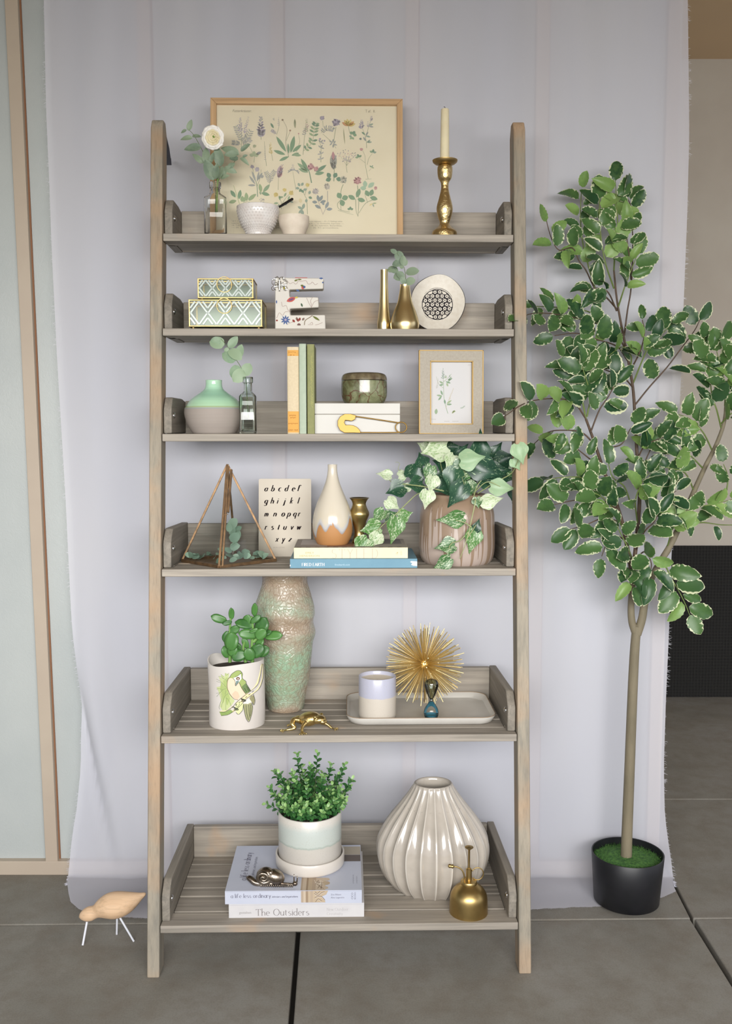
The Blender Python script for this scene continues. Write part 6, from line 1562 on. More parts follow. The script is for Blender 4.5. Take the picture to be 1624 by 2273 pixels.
G().lathe([(3.4 * kk, mz - .003), (4.2 * kk, mz), (3.4 * kk, mz + .003)], 20, cap1=True).go('neck_ring', mat('dark neck', C(90, 92, 88), .3, .5), t)
sandp = [(r * .96, z + .0006) for r, z in pr if z < .013]; sandp[-1] = (sandp[-1][0], .0125)
G().lathe(sandp + [(.004, .0110)], 32, cap1=True).go('sand', mat('teal blue sand', C(48, 128, 150), .8, col2=C(36, 112, 136), vs=400), t, smooth=50)

# ================================================================== shelf 6
def art_out(A):
    GR = C(134, 128, 128); A.lay = 2
    A.glyphs('The Outsiders', 568.5, 2031.5, 9.4, GR, 'serif', sp=.25, w=.15, xs=1.06)
    A.font('gestalten', 531, 2027, 7.6, C(158, 154, 152)); A.glyphs('New Outdoor', 725, 2022, 4.1, C(176, 172, 172), 'serif', sp=.25, w=.12, xs=1.05); A.glyphs('Creativity', 725, 2031.5, 4.1, C(176, 172, 172), 'serif', sp=.25, w=.12, xs=1.08)
    A.lay = 1; A.ribbon([(509, 2008), (807, 2008)], .5, C(176, 178, 190))
WHC = mat('white book cover', C(207, 205, 205), .5, col2=C(202, 200, 201), vs=30)
spb, HB1, WB1 = book_flat('book', 'thick white book lying flat, lower of the two under the snail', 508, 808, 2005.5, 2035.5, 6, .030, 0, .262, WHC, WHC, art_out)
TAN = [C(178, 160, 140), C(196, 180, 160), C(156, 136, 114), C(186, 168, 144)]
def chair(A, x0, y0, x1, y1, n):
    for i in range(n): A.rect(x0 + (x1 - x0) * i / n, y0, x0 + (x1 - x0) * (i + 1) / n, y1, TAN[i % 4])
def art_life(A):
    T = C(112, 110, 126); A.lay = 1
    A.ribbon([(500, 1978.5), (803, 1978.5)], .45, C(150, 152, 168))
    chair(A, 668, 1977.4, 694, 2003.6, 5); A.poly([(694, 1977.4), (728, 1977.4), (724, 1986), (714, 1990), (720, 1996), (722, 2003.6), (694, 2003.6)], TAN[3]); A.lay = 2
    for pts in ([(697, 1984), (706, 1988), (714, 1982), (720, 1980)], [(698, 1994), (706, 1990), (714, 1991), (721, 1999)], [(700, 2003), (706, 1996), (714, 2001)], [(699, 1980), (704, 1984), (710, 1979)]): A.ribbon(pts, 1.2, C(110, 92, 78), smooth=4); A.ribbon([(a, b + 1.2) for a, b in pts], .8, C(226, 216, 202), smooth=4)
    A.glyphs('a life less ordinary', 512.5, 1991.8, 5.6, T, 'serif', sp=.24, w=.18, xs=1.06); A.glyphs('interiors and inspirations', 603.5, 1992, 3.1, T, 'brush', sp=.2, w=.22, xs=.98)
    A.font('Zoe Ellison', 734, 1988, 4.6, T, xs=1.1); A.font('Alex Legendre', 734, 1994.6, 4.6, T, xs=1.1)
    A.font('CICO', 783.5, 1997.5, 6.2, T, rot=-90, xs=1.0); A.font('BOOKS', 789.3, 1997.5, 4.6, T, rot=-90, xs=1.05)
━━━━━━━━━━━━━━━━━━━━
● **TO BE DONE**
Omit the pictures and give the material again, exactly and in full.

● **ANSWER BELOW**
The Blender Python script for this scene continues. Write part 6, from line 1562 on. More parts follow. The script is for Blender 4.5. Take the picture to be 1624 by 2273 pixels.
G().lathe([(3.4 * kk, mz - .003), (4.2 * kk, mz), (3.4 * kk, mz + .003)], 20, cap1=True).go('neck_ring', mat('dark neck', C(90, 92, 88), .3, .5), t)
sandp = [(r * .96, z + .0006) for r, z in pr if z < .013]; sandp[-1] = (sandp[-1][0], .0125)
G().lathe(sandp + [(.004, .0110)], 32, cap1=True).go('sand', mat('teal blue sand', C(48, 128, 150), .8, col2=C(36, 112, 136), vs=400), t, smooth=50)

# ================================================================== shelf 6
def art_out(A):
    GR = C(134, 128, 128); A.lay = 2
    A.glyphs('The Outsiders', 568.5, 2031.5, 9.4, GR, 'serif', sp=.25, w=.15, xs=1.06)
    A.font('gestalten', 531, 2027, 7.6, C(158, 154, 152)); A.glyphs('New Outdoor', 725, 2022, 4.1, C(176, 172, 172), 'serif', sp=.25, w=.12, xs=1.05); A.glyphs('Creativity', 725, 2031.5, 4.1, C(176, 172, 172), 'serif', sp=.25, w=.12, xs=1.08)
    A.lay = 1; A.ribbon([(509, 2008), (807, 2008)], .5, C(176, 178, 190))
WHC = mat('white book cover', C(207, 205, 205), .5, col2=C(202, 200, 201), vs=30)
spb, HB1, WB1 = book_flat('book', 'thick white book lying flat, lower of the two under the snail', 508, 808, 2005.5, 2035.5, 6, .030, 0, .262, WHC, WHC, art_out)
TAN = [C(178, 160, 140), C(196, 180, 160), C(156, 136, 114), C(186, 168, 144)]
def chair(A, x0, y0, x1, y1, n):
    for i in range(n): A.rect(x0 + (x1 - x0) * i / n, y0, x0 + (x1 - x0) * (i + 1) / n, y1, TAN[i % 4])
def art_life(A):
    T = C(112, 110, 126); A.lay = 1
    A.ribbon([(500, 1978.5), (803, 1978.5)], .45, C(150, 152, 168))
    chair(A, 668, 1977.4, 694, 2003.6, 5); A.poly([(694, 1977.4), (728, 1977.4), (724, 1986), (714, 1990), (720, 1996), (722, 2003.6), (694, 2003.6)], TAN[3]); A.lay = 2
    for pts in ([(697, 1984), (706, 1988), (714, 1982), (720, 1980)], [(698, 1994), (706, 1990), (714, 1991), (721, 1999)], [(700, 2003), (706, 1996), (714, 2001)], [(699, 1980), (704, 1984), (710, 1979)]): A.ribbon(pts, 1.2, C(110, 92, 78), smooth=4); A.ribbon([(a, b + 1.2) for a, b in pts], .8, C(226, 216, 202), smooth=4)
    A.glyphs('a life less ordinary', 512.5, 1991.8, 5.6, T, 'serif', sp=.24, w=.18, xs=1.06); A.glyphs('interiors and inspirations', 603.5, 1992, 3.1, T, 'brush', sp=.2, w=.22, xs=.98)
    A.font('Zoe Ellison', 734, 1988, 4.6, T, xs=1.1); A.font('Alex Legendre', 734, 1994.6, 4.6, T, xs=1.1)
    A.font('CICO', 783.5, 1997.5, 6.2, T, rot=-90, xs=1.0); A.font('BOOKS', 789.3, 1997.5, 4.6, T, rot=-90, xs=1.05)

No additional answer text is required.